What about sports bras? We'll save that for another time. They can be an entirely different story with factors such as fabric, level of support, and compression versus separation.


Now that you are in the dressing room, how do you know if the bra actually fits? Fortunately, I've never seen anyone disagree on these points. First and foremost, the bra should be comfortable. Never settle for an uncomfortable bra, no matter how pretty it is.

The band should fit snuggly, and rest horizontally around your torso. If the band starts to ride up in the back, it's too big. If the band pinches, it's too small. You should be able to easily slide 1 or 2 fingers under the band. Remember that 90% of your support comes from the band, so it needs to fit, preferrably on the loosest hook.

The cups should do as their name says, cup the breast. Once you have the bra on, lean forward and wiggle the bra into place. You may need to actually lift the breast into the cup - just scoop up the breast in one hand and set it into the cup. Now test it. Bounce, jump, and jiggle. Lift up your arms. Do you see breast peeking out anywhere? Check the sides, the tops, and under the band. If you see breast peeking out, go up a cup size. If you see wrinkling fabric, loose fabric, any extra fabric, try going down a cup size.

The straps are only 10% of your support. If they fall off your shoulder, tighten them. These shouldn't pinch or put undo pressure on your shoulders.

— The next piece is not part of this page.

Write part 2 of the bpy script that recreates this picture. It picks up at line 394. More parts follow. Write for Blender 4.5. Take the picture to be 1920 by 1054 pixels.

The center of the bra, where the cups meet, should rest flat against your chest. I used to think this was just a myth until I started wearing a G cup. A little bit of space, about 1 finger, is ok, but the center should touch your chest. If the center is farther away from your chest, you need a larger cup size.


Women should not be afraid to get a professional fitting. They may know some tips or tricks that you haven't learned yet. Some department stores have fitters in their lingerie departments. You can also now host your own bra party in your home. Have your girlfriends over, take turns being professionally fitted, and even order bras from someone who knows how to fit you into the brands they are selling.

There are many online sites selling bras as well, but be careful of their return policies. Many people will order a couple sizes and try to return the ones that don't fit, so make sure you fully understand the return policy before ordering, or you could be stuck wtih the same bra in multiple sizes.

If you are having trouble finding your size in stores, don't give up! This is also where a professional can help. Ask around, look online, and you will find your size. Please, do not settle for the wrong size of bra! Your chest will thank you.